Lyftflōga
the air flyer or sky winger; poetic term for dragon
“There is no transcendence in Beowulf, and no redemption […] kill the dragon — but the dragon will get you anyway.” James Parker, Beowulf is Back (The Atlantic)
We’ve buried the sky under a mountain of Greek and Latin. Aviation, aerodynamics, and surveillance. Words that sound like blueprints, sterile and safely distant. But the Anglo-Saxon had no interest in blueprints; they were moved by the wonderful and strange shock of the thing itself.
When they looked into the sky there was no reaching for high-flown mythology. They used words stuck in the throat like warnings. One beautiful example is lyftflōga. The air-flyer or sky-winger.
There is a startling, almost primitive directness in this naming. It is the language of a witness stripped of all metaphor by the proximity of threat. If you were to actually see a dragon, you probably wouldn’t reach for "serpent" or "beast." You would utter the two most undeniable facts of the moment: it is in the air, and it’s moving.
This is the mysterious and beautiful naming-sense of a child. Pure, observational, and devoid of all hierarchy. To a child, the world is a series of marvelous and terrible collisions; to the Anglo-Saxon, the lyftflōga was the ultimate collision . . . the solidity of a thing that exists surrendered to the ghostliness of the wind.
The people of Middle English pursued safety in the density of the ground. Heavy timber, rooted stone, the most tangible and predictable "layers" of the law. To fly was to be a ghost or a god; a creature of flight would have been the ultimate nonsensical intruder, the being that ignores your fences, your roofs, and all of your borders.
We are living in the air-flyer’s shadow. The lyftflōga is eyeing everyone, requiring nobody’s belief.
It is there, aloft. It’s coming.
Lyftflōga.
(n. air-flyer or sky-winger)
Flocks turn
without a sound.
Cattle drift, weirdly,
to low corners.
Water moves
in a bowl
no hand has touched.
You feel it.
Something solid
given to the wind.
A floating brute
breaks the light.
All paper, fangs
and glue.
Children complain
of vibes.
Chasing
through chambers
of sleep,
into daylight.
Shadow arriving
before anything
visible.
The mind
holds its need for
an orderly world.
Yet the shadow
has no edge.
Lyftflōga. ((noun. pronounced LUFT-flo-ga) Old English. 750 AD. A compound noun used in the epic poem Beowulf to describe the dragon. It is formed from lyft (air, sky, atmosphere) and floga (flier/fugitive), literally translating to “sky-flyer” or “air-flier.”)
The term appears in the final third of the poem of Beowulf, used to characterize the dragon as it terrorizes the Geats tribe by night.

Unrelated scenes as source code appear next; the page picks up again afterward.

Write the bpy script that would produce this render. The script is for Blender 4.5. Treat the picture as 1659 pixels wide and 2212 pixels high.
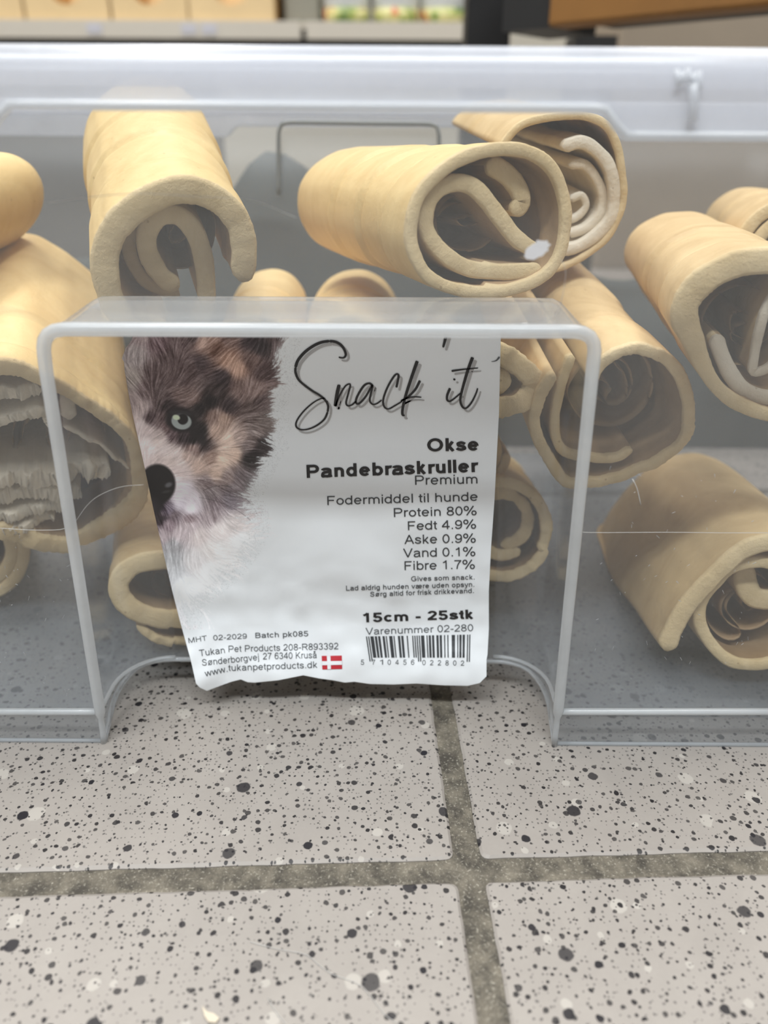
import bpy, bmesh, math, random
import numpy as np
from mathutils import Vector, Matrix, noise

# ------------------------------------------------------------------ clear
for o in list(bpy.data.objects):
    bpy.data.objects.remove(o)
scene = bpy.context.scene
COL = scene.collection
rng = random.Random(7)
PI = math.pi

# ------------------------------------------------------------------ camera
FPX, CX, CY = 1660.0, 829.5, 1106.0
H = 0.22
PITCH = math.radians(26.0)
ROLL = math.radians(0.35)
cam_d = bpy.data.cameras.new('camera')
cam = bpy.data.objects.new('camera', cam_d)
COL.objects.link(cam)
cam_d.sensor_fit = 'VERTICAL'
cam_d.sensor_height = 36.0
cam_d.sensor_width = 27.0
cam_d.lens = 36.0 * FPX / 2212.0
cam_d.clip_start = 0.01
cam_d.clip_end = 50
CM = Matrix.Rotation(PI / 2 - PITCH, 3, 'X') @ Matrix.Rotation(ROLL, 3, 'Z')
cam.matrix_world = Matrix.Translation((0, 0, H)) @ CM.to_4x4()
cam_d.dof.use_dof = True
cam_d.dof.focus_distance = 0.285
cam_d.dof.aperture_fstop = 6.5
scene.camera = cam
CAMP = Vector((0, 0, H))

# ------------------------------------------------------------------ world, lamps, exposure
w = bpy.data.worlds.new('store_ambient')
scene.world = w
w.use_nodes = True
w.node_tree.nodes['Background'].inputs[0].default_value = (0.93, 0.96, 1.0, 1)
w.node_tree.nodes['Background'].inputs[1].default_value = 0.16


def area(name, loc, sx, sy, power, col=(1, 0.97, 0.93), rot=(0, 0, 0)):
    d = bpy.data.lights.new(name, 'AREA')
    d.shape = 'RECTANGLE'
    d.size, d.size_y = sx, sy
    d.energy = power
    d.color = col
    o = bpy.data.objects.new(name, d)
    COL.objects.link(o)
    o.location = loc
    o.rotation_euler = rot
    return o


area('ceiling_tube_lamp', (-0.75, 1.0, 2.7), 0.35, 3.6, 56)
area('ceiling_tube_lamp', (1.1, 0.9, 2.7), 0.35, 3.6, 30)
area('ceiling_tube_lamp', (-0.25, -1.15, 2.7), 2.6, 0.22, 76, (0.90, 0.96, 1.0))
area('ceiling_tube_lamp', (-0.6, 1.45, 2.7), 3.0, 0.3, 20)

scene.view_settings.view_transform = 'Standard'
scene.view_settings.look = 'None'
scene.view_settings.gamma = 1
scene.view_settings.exposure = 0.32
scene.view_settings.use_curve_mapping = False
scene.cycles.transparent_max_bounces = 32
scene.cycles.max_bounces = 9
scene.cycles.diffuse_bounces = 5
scene.cycles.use_denoising = True
scene.cycles.use_adaptive_sampling = True
scene.cycles.adaptive_threshold = 0.03
scene.cycles.caustics_reflective = False
scene.cycles.caustics_refractive = False


# ------------------------------------------------------------------ picture rays into the place
def ray(px, py):
    return CM @ Vector(((px - CX) / FPX, -(py - CY) / FPX, -1.0))


def at_y(px, py, Y):
    d = ray(px, py)
    return CAMP + d * (Y / d.y)


def at_z(px, py, Z=0.0):
    d = ray(px, py)
    return CAMP + d * ((Z - H) / d.z)


FY0, FDR = 0.238, 0.05          # front wall of the bin leans outward


def front_y(z):
    return FY0 - FDR * z


def at_front(px, py, off=0.0):
    d = ray(px, py)
    t = (FY0 - off - FDR * H) / (d.y + FDR * d.z)
    return CAMP + d * t


# ------------------------------------------------------------------ object helpers
def tag(o, label=None, cat=None, group=None, kind=None):
    if label: o['label'] = label
    if cat: o['category'] = cat
    if group: o['group'] = group
    if kind: o['kind'] = kind
    return o


def mk(name, verts, faces, mats, parent=None, smooth=True, face_mats=None):
    me = bpy.data.meshes.new(name)
    me.from_pydata([tuple(v) for v in verts], [], faces)
    if not isinstance(mats, (list, tuple)):
        mats = [mats]
    for m in mats:
        me.materials.append(m)
    if face_mats:
        me.polygons.foreach_set('material_index', face_mats)
    if smooth:
        me.polygons.foreach_set('use_smooth', [True] * len(me.polygons))
    me.validate()
    o = bpy.data.objects.new(name, me)
    COL.objects.link(o)
    if parent is not None:
        o.parent = parent
        o.matrix_parent_inverse = parent.matrix_world.inverted()
    return o


def empty(name, loc=(0, 0, 0)):
    o = bpy.data.objects.new(name, None)
    COL.objects.link(o)
    o.empty_display_size = 0.02
    o.matrix_world = Matrix.Translation(loc)
    return o


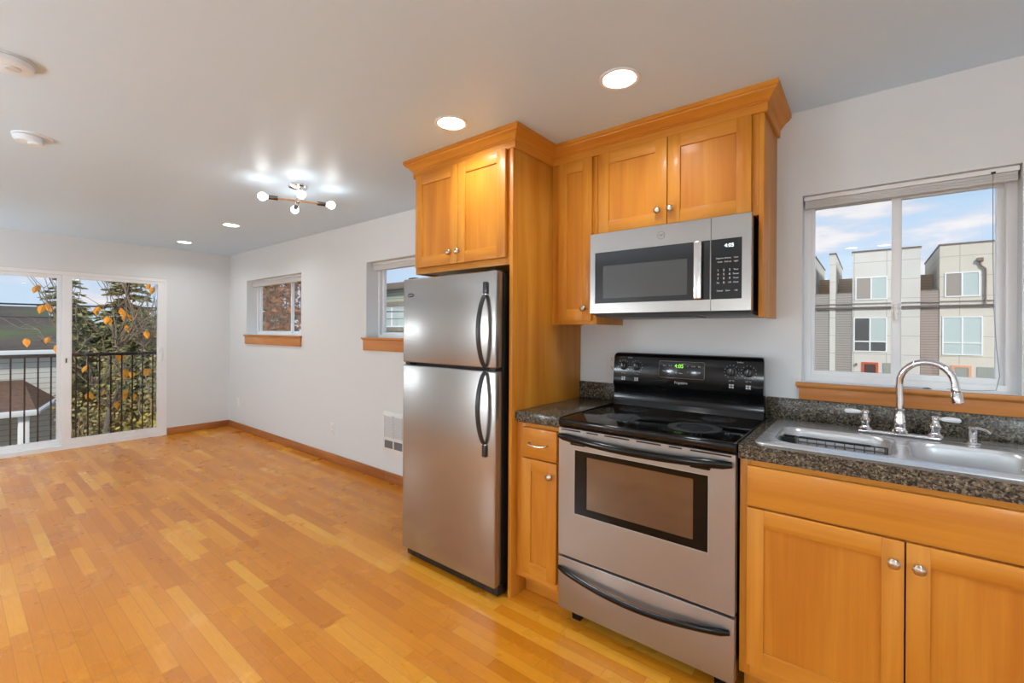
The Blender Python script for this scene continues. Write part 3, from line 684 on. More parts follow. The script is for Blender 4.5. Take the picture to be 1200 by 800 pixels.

Using “lyftflōga” emphasizes the dragon’s mastery of the air, contrasting it with Beowulf as the earthbound hero. It is one of several evocative kennings (metaphorical compounds) used for the beast.
In the entire surviving corpus of Old English literature, the word lyftflōga appears only once. This makes it a hapax legomenon—a term that is recorded only a single time in a given language or body of literature.
Its lone appearance is in the final part of Beowulf (line 2315) to describe the dragon as it begins its night-time assault on the Geats. Many scholars consider the Beowulf poet to be particularly inventive with language, frequently “conjoining two opposing concepts” to create unique, evocative compounds, such as “bone house,” “whale road” and “twilight spoiler.”


That is amazing that this word has only been used once in writing/literature. Your poem about it is wonderful. It almost gave me chills.
Interesting that it is an old English word, as it looks like Swedish to me!